After years of ugly lawsuits over competing bids, the Pentagon in 2005 brokered a deal: Lockheed and Boeing would merge their rocket businesses into one venture, ULA. With its Delta 4 and Atlas 5, ULA would have a monopoly on all U.S. military space launches. The Pentagon was happy, too; ULA provided assured access to space, even if one rocket relied on a Russian engine.

Enter SpaceX. Even though the plucky start-up had not yet flown any rockets, Musk saw a significant market opportunity. He sued to stop the merger in October 2005, arguing that Boeing and Lockheed had used “strong-arm tactics” to gain “exclusive” rights to the Air Force launch contracts.

The deal ultimately went through, and ULA held a monopoly on military space launches for more than a decade. From 2006 to 2013, ULA held fixed contracts with the U.S. military that totaled roughly $1 billion a year, regardless of how many rockets it launched. ULA had a stellar record, never losing a single payload, but costs began to soar. By 2014, the average cost of each launch had risen to roughly $420 million. But in a single provider market, the military had no other option to ensure access to space.

Musk was undeterred. After several failed launches, SpaceX completed the first successful flight of its Falcon 1 rocket in 2008. Later that year, the company won a contract for commercial cargo transport missions with NASA. In the next few years, Musk started developing the Falcon 9, a much more powerful vehicle that he believed could rival the Atlas 5.

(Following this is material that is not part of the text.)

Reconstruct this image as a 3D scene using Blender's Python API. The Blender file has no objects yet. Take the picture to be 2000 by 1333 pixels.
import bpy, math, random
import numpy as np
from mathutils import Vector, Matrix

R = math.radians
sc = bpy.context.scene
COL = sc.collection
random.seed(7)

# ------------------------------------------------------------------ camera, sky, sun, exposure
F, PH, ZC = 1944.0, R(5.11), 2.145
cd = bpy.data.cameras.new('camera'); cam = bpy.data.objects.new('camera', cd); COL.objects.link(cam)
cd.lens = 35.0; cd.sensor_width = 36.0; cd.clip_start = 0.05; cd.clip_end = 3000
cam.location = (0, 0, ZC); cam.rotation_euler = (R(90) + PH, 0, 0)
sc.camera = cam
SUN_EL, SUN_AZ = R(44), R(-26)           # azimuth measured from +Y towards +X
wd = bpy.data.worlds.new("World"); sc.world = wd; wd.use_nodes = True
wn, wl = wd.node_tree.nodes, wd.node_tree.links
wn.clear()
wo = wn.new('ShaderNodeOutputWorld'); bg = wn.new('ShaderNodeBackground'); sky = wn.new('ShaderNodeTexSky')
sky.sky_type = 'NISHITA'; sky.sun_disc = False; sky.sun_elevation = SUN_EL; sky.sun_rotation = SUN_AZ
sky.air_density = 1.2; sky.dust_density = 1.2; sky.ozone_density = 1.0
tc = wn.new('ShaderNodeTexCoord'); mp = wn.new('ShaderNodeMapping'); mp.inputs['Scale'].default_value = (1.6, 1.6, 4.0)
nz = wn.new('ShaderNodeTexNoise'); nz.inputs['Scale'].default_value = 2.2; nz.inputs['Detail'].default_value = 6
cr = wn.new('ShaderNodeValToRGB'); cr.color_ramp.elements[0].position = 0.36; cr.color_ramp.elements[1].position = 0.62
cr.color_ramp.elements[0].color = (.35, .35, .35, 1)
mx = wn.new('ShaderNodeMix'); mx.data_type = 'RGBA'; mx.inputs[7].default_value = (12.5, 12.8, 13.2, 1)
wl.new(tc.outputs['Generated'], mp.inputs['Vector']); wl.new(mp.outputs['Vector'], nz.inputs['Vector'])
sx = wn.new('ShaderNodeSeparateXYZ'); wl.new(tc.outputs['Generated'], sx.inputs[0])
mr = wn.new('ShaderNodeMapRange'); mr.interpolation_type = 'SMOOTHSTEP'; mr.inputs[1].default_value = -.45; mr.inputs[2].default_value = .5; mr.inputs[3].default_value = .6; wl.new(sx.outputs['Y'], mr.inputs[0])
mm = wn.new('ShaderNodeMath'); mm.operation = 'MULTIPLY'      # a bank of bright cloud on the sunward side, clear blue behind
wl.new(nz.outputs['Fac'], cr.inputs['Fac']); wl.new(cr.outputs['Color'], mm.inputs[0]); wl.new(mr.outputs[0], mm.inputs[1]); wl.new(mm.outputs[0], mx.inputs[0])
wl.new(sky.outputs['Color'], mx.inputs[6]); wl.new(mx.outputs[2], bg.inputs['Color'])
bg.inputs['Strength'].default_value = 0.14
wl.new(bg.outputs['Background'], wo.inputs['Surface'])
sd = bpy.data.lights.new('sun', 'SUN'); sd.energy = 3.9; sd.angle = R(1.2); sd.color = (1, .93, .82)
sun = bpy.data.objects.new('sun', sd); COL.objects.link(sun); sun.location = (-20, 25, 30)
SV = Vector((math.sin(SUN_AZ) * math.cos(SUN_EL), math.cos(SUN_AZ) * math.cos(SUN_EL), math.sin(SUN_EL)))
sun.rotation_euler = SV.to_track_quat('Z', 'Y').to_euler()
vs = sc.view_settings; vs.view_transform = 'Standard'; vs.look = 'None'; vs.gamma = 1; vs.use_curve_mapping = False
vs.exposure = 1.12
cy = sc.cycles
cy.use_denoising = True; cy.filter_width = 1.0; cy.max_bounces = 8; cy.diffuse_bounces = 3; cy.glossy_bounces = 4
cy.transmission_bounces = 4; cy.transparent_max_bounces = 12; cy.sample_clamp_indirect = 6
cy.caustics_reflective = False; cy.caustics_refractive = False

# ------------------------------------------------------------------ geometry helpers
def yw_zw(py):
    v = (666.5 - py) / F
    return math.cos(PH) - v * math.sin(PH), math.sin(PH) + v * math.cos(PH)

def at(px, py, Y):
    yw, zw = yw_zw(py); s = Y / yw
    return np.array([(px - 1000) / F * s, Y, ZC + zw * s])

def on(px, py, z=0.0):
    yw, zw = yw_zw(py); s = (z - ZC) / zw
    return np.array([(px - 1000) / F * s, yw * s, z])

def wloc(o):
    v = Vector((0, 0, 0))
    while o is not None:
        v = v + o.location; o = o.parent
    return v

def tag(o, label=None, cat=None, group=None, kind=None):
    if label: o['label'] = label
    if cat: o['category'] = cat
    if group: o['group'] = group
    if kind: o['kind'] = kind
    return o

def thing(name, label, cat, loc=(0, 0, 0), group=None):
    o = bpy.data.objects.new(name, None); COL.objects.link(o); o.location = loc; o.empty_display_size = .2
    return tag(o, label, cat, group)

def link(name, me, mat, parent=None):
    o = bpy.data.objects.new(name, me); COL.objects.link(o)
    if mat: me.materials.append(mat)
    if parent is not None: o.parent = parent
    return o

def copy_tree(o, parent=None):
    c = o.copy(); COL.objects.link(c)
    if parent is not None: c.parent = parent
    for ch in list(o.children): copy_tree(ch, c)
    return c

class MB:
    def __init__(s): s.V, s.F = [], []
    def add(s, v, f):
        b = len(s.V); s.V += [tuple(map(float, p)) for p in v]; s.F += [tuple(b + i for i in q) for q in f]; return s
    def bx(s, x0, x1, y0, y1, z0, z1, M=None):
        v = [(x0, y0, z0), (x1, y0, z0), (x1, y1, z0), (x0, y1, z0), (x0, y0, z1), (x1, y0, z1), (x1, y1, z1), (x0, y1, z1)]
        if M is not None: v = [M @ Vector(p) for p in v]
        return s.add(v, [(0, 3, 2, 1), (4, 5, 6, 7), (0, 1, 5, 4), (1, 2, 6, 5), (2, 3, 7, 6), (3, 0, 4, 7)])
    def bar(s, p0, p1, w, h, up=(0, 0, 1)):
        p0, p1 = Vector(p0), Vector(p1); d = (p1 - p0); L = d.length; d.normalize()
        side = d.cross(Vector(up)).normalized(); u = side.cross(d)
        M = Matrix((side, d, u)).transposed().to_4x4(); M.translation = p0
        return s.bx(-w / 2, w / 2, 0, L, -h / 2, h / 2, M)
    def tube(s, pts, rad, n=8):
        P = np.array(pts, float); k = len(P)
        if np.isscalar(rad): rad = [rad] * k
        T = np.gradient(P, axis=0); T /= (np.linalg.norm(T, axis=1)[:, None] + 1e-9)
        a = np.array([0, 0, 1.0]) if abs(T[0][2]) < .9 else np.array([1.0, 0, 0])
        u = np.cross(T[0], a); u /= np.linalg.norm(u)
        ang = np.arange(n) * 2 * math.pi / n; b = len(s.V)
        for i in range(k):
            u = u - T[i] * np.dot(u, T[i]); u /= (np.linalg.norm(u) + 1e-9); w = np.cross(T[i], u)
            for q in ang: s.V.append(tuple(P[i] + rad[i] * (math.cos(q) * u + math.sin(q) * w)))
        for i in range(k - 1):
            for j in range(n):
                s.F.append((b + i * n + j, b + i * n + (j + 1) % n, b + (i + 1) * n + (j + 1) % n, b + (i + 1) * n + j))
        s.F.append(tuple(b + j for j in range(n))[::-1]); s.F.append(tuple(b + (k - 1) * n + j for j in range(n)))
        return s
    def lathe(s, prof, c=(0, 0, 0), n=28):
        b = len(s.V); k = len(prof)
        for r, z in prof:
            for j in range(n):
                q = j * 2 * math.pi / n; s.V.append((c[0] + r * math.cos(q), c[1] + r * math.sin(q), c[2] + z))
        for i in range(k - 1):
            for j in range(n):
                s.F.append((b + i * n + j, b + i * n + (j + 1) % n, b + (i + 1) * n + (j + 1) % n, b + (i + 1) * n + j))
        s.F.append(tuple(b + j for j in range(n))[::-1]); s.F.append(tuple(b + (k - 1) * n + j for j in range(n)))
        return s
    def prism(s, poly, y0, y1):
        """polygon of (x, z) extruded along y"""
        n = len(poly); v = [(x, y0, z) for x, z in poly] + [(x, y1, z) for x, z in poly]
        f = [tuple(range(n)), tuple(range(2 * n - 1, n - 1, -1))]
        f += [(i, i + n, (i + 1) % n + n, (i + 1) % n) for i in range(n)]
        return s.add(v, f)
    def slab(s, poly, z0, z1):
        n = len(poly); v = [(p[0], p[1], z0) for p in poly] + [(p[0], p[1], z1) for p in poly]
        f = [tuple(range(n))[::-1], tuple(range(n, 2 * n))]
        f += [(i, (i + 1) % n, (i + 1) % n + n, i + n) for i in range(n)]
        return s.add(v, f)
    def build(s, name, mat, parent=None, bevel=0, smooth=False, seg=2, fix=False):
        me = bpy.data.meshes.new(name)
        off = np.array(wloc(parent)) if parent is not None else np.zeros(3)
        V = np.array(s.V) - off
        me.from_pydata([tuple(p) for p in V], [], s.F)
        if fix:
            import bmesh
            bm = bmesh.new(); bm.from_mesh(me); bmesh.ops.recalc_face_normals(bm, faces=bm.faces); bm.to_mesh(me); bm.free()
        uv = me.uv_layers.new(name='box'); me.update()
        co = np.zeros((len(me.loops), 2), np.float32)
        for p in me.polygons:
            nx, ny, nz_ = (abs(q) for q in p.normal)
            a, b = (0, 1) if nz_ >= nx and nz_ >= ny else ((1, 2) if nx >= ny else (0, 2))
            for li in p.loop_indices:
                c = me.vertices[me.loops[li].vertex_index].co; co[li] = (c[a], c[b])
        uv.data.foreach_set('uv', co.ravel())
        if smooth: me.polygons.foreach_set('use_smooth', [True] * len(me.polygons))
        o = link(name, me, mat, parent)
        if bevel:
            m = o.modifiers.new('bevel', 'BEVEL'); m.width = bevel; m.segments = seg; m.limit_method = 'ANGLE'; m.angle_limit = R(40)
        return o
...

By 2014, Musk though it was high time SpaceX was allowed to bid on national security space contracts. He filed a lawsuit protesting the U.S. government’s “block buy” agreement with ULA, a massive contract that gave the firm exclusive rights to dozens of launches to be flown over the rest of the decade. SpaceX had not been allowed to compete for the work, because the Falcon 9 had not yet been certified for national security missions.

This time, the gambit worked. The military agreed to accelerate certification of the Falcon 9 and opened up a number of the planned launches to competition. SpaceX won several of the launches and lifted its first national security payload into orbit in May 2017.

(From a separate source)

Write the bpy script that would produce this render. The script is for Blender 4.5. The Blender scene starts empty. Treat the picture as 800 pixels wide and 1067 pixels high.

But around the same time, another problem was erupting for the Pentagon and incumbent ULA. After Russia invaded Crimea in 2014, several lawmakers, led by Sen. John McCain, protested ULA’s use of the RD-180 and issued a deadline for the Pentagon: The U.S. military must end reliance on the Russian engine by December 2022.

“This legislation is vital to ensuring the United States does not depend on Vladimir Putin’s regime for assured access to space,” McCain said in 2016, adding that it was “morally outrageous and strategically foolish to ask American taxpayers to subsidize Russia’s military industrial base.”

Fast forward to the present day. With investment from the Air Force under specialized contracts called “public-private partnerships,” several companies have been working hard to develop new launch vehicles powered by domestic rockets that can satisfy all of U.S. national security needs.

Competitors for the Air Force’s National Security Space Launch (NSSL) program, which will select two companies to win 25 launches over a five-year period, have until August to submit their proposals. ULA is offering its new Vulcan Centaur rocket, which utilizes many of the same technologies of the Atlas 5 but features a new U.S.-made engine, Blue Origin’s BE-4. Separately, Blue Origin is offering its New Glenn, a reusable vehicle also powered by the BE-4. Finally, Northrop Grumman is proposing the OmegA rocket, powered by a variant of the solid engines that lifted the space shuttle into orbit.

SpaceX is also expected to bid—with its Falcon 9, new Falcon Heavy designed for larger payloads, or even its newest Big Falcon Rocket, which has not yet been certified for military space launches. However, SpaceX may be at a disadvantage, as it notably did not win funding from the Air Force, as the other three contenders did, in the last round of bidding for development contracts.

With so much at stake, sparring between the competitors has turned nasty. Some bidders allege that the competition is rigged.

“Everything they’ve done favors the incumbents,” said one industry executive, speaking on condition of anonymity due to the sensitivity of the competition, referring to ULA and SpaceX.

The executive argued that the Air Force had rushed the procurement unnecessarily, putting newcomers at a disadvantage. The competitors should be given more time to develop their launch vehicles, the person said. As the competition stands, none of the bidders will be ready for its first flight until 2021.

Meanwhile, some experts argue that the decision to limit the winners to two companies could choke a burgeoning commercial market.

“In the 1990s, if the government did not fund the development of a launch vehicle, it wasn’t going to happen,” Harrison said. “Now we are in an environment where you already have multiple companies in the market. … If the Air Force played its cards right, [it] could end up with more than two launch providers.”

Former Virginia Rep. Barbara Comstock, who is now a Blue Origin advisor, made a similar case in a recent op-ed, urging the Air Force to consider selecting three firms, rather than two, for the five-year deal.

“A decision to select just two launch service providers for such an extended period would perpetuate the current market duopoly for national security space launches and eliminate incentives for either provider to compete on price or build a better rocket,” Comstock wrote. “The NSSL was not intended to maintain the status quo. We must win the future.”

But ULA CEO Bruno pushed back, arguing that the market for national security space launches, while it has potential to grow over the next few decades, is still too small to support more than two “healthy” providers.

Despite the objections—and the likelihood of a bid protest—the Pentagon maintains it will not alter the terms of the contract. Ellen Lord, the Defense Department’s top weapons buyer, pointed to a “very large commercial market” in addition to the defense market that the firms could tap into.

“Launching into space is a critical capability for us, and I very much support the market working in a free and open way,” Lord said. “Space is growing, so although we have two awards in this contract, there is enormous opportunity overall.”